People like me are inclined to look for structural causes in cases like these. But it is as much about the character of the individuals involved. Because whatever the wishes of those in power, in fact everybody has a choice in these situations. The members of the committee who voted to throw out Warawa’s motion knew they were doing a grubby, sordid thing. They did it anyway.

What we have been watching these past few days is an exercise in raw power politics, designed as much to humiliate the individual in question as anything else.

The same choice awaited every other MP. They could, as a few have done, stand up for what was right: they could protest against the leader’s abuse of power and the steady erosion of MPs’ prerogatives that made it possible. Or they could choose to pile on, and collude in their own servitude.

It is a familiar tale, of course. That so many people choose to go along, not only accepting the indignity of their own station but attacking anyone who tries to improve theirs, is wholly comprehensible. The seductiveness of compromise; the desire to be “realistic”; the pressure to conform; the fear of retribution; the comfort of the status quo; all conspire to condemn and discredit the “purist” who wonders, as in this case, whether MPs were really intended to be pack animals, or if they have just allowed themselves to become so.

I don’t want to make the dissenters into heroes. As others have pointed out, they have been only too willing to run with the pack in the past, to repeat the same fatuous talking points and otherwise follow instructions. What distinguishes them from their fellows is that at some point they touched bottom. Even before the squalid treatment of Warawa’s motion, and quite apart from the shameful muzzling of any and all discussion of abortion, they could see what they had become, or were becoming. Self-respect, even lately recovered, is no small thing, and while most probably had little prospect of advancement, nevertheless it took real courage to speak out. As it appears more will.

Perhaps it is less their own state than the state of the party that has moved them. The autocratic vise in whose grip the Tories now find themselves, like the peculiarly nasty partisanship for which they have become known, has its origins in the party’s earlier decision to shed itself of virtually any identifiable beliefs or principles in the name of electability.

Though they may not have quite known it at the time, in so doing the party essentially surrendered itself to the leader. For if the party does not stand for anything on its own, then it stands for whatever the leader stands for. And since what any leader wants most of all is power — that is what makes him leader — that is all that is left to the party to do: deliver him into power, and keep him there. It isn’t just abortion that Conservatives have been forbidden to debate. It’s everything. People who thought they were seeking power to put into effect certain beliefs find, having got it, that these have all been replaced. Power as a means has become power as an end. As I say, it is a very familiar tale.

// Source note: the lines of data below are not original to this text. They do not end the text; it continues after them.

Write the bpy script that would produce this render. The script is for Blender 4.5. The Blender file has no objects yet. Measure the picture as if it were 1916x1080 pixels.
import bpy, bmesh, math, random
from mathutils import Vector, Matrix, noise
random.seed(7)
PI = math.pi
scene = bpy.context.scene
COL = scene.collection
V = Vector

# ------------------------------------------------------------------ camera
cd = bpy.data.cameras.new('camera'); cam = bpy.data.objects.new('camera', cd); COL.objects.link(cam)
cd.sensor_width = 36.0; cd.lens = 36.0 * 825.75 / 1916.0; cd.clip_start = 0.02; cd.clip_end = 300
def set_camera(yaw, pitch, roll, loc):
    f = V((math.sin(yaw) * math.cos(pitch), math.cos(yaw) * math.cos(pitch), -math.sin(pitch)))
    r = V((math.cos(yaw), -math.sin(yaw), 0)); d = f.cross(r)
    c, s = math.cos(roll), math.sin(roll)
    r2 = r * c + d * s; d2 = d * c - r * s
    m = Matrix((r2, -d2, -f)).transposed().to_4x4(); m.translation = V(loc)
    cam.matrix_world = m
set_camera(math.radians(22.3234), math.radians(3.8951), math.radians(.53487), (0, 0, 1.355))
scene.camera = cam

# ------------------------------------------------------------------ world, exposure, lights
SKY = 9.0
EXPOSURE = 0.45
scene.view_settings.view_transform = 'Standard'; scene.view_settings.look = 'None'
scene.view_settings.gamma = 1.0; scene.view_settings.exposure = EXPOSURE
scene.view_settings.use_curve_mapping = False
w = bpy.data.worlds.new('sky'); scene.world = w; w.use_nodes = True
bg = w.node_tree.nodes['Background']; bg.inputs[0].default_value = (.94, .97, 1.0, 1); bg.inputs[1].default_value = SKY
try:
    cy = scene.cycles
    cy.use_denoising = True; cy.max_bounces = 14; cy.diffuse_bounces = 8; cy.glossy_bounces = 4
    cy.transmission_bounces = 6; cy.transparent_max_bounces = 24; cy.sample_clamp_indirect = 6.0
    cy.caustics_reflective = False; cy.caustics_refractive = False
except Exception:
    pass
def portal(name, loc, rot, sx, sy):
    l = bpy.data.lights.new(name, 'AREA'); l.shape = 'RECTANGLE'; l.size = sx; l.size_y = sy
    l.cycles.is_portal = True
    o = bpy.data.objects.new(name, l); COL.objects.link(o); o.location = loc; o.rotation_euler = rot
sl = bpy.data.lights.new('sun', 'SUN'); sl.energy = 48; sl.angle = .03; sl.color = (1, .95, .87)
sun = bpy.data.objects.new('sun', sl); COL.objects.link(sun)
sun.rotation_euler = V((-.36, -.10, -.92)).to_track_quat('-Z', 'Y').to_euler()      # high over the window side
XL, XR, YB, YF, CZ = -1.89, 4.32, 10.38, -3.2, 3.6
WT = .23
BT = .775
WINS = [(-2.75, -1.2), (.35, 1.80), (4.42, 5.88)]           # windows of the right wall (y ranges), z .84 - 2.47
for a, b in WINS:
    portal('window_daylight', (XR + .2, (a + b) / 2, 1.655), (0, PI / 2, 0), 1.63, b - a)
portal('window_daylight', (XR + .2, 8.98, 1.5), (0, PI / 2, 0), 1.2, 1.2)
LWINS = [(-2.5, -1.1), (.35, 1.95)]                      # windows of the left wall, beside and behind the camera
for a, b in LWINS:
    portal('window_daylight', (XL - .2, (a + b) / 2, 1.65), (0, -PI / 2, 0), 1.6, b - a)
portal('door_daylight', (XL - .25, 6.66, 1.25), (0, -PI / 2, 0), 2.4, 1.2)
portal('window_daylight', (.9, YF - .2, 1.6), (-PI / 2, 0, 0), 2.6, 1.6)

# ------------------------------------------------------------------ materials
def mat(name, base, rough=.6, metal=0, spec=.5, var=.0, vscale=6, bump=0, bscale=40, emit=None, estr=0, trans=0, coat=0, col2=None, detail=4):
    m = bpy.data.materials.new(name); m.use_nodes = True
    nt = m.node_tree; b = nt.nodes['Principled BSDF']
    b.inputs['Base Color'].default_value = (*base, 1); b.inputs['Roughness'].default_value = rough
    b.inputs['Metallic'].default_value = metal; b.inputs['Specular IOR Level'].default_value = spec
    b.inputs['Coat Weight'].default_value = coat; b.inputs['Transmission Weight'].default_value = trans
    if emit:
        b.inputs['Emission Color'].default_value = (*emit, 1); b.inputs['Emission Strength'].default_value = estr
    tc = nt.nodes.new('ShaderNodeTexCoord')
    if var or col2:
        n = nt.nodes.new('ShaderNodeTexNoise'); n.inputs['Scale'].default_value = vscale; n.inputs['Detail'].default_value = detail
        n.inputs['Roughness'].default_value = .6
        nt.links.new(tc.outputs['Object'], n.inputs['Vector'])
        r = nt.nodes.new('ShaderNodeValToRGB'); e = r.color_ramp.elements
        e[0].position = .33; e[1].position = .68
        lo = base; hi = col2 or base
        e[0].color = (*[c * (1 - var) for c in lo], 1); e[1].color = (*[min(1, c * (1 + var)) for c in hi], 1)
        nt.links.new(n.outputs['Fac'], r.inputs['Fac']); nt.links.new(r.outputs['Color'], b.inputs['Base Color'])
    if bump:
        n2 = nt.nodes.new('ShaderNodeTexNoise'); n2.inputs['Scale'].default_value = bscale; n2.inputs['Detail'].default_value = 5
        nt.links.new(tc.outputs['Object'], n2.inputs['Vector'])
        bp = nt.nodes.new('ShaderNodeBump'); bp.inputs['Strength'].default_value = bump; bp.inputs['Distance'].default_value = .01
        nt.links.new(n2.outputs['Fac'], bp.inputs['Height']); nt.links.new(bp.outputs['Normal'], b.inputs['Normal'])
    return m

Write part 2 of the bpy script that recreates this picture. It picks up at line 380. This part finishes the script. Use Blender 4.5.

There is a role for parties, of course, and in return for the benefits of membership, party members are obliged to accept certain responsibilities. If you are elected on a common platform, for example, you are honour-bound to support that platform. But just because a party takes no position on an issue does not mean its individual members may not. No platform can abolish freedom of speech, and no leader can promise to bar members from presenting private member’s motions in Parliament.

But then, it is not only the Conservative leadership that needs reminding of this. For the suppression of MPs in favour of the leader is an ill that afflicts all parties, to a greater or lesser extent. Members of all parties voted together to deprive Warawa of his rights, at the behest, you may be sure, of their respective leaders. That is whose “team” was really in action at that moment: the party leaders, who whatever their other differences, share a common interest in power, and their own possession of it.